The Wolves team that won the FA Cup victory in 1949 against Leicester City.Back row (left to right): Billy Crook, Roy Pritchard, Bert Williams, Bill Shorthouse,Terry Springthorpe. Front row: Johnny Hancocks, Sammy Smyth, Stan Cullis,Jesse Pye, Jimmy Dunn and Jimmy Mullen.
The Wolves team that won the FA Cup victory in 1949 against Leicester City.
Back row (left to right): Billy Crook, Roy Pritchard, Bert Williams, Bill Shorthouse,
Terry Springthorpe. Front row: Johnny Hancocks, Sammy Smyth, Stan Cullis,
Jesse Pye, Jimmy Dunn and Jimmy Mullen.

In the 1952-53 season Wolves finished in 3rd place in the First Division. Peter Broadbent formed a great partnership with Hancocks. As the manager, Stan Cullis, pointed out in his autobiography, All For the Wolves (1960): "We often used him (Broadbent) as an advanced winger lying on the touchline twenty yards or more ahead of Hancocks. When the ball came out of defence to Hancocks, he was able to chip it accurately to Broadbent who was frequently clear on his own. This stratagem, designed to make the fullest use of the best qualities of both players, was also extremely successful, for the full-back marking Hancocks was caught between two men and played out of the game."

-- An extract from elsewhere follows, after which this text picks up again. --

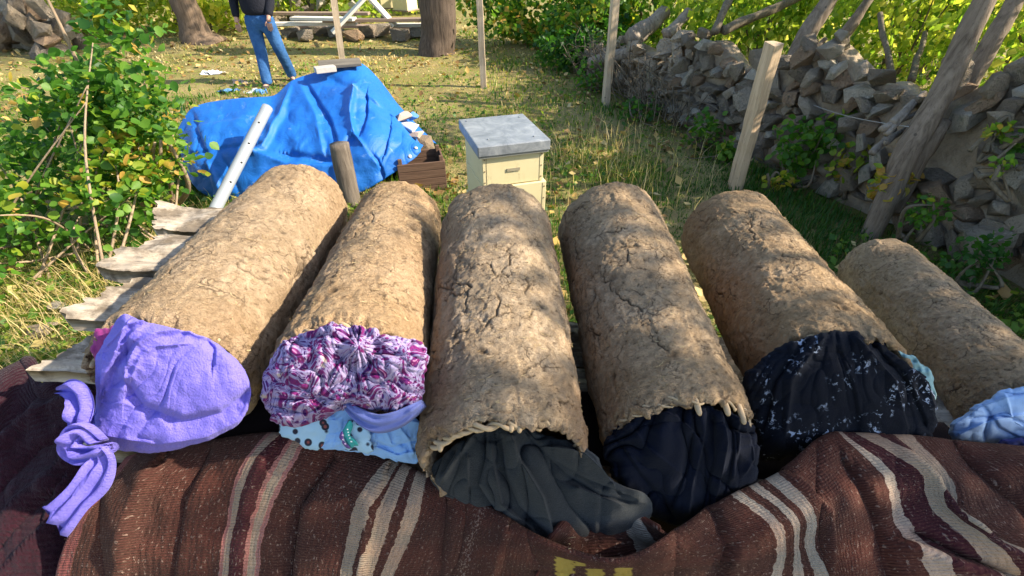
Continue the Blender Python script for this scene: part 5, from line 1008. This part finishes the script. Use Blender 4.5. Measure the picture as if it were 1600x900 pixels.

Wolves won the First Division championship in the 1953-54 season with four more points than their nearest challenger, West Bromwich Albion. They scored an impressive 96 goals. Hancocks was the top scorer with 25 goals.

In the 1954-55 season lost the services of Roy Swinbourne who was injured early in the season. Despite the goals of Johnny Hancocks and Dennis Wilshaw (20) Wolves could only finish second to Chelsea.

After Stan Cullis signed Harry Hooper from West Ham United in 1956 Hancocks lost his place in the side. In 1957 he became player/manager of non-league Wellington Town. He left the club in 1959 and played for a season with Cambridge United.

Johnny Hancocks worked for Maddock & Sons in Oakengates, until taking retirement on his 60th birthday in 1979. He died on 19th February 1994.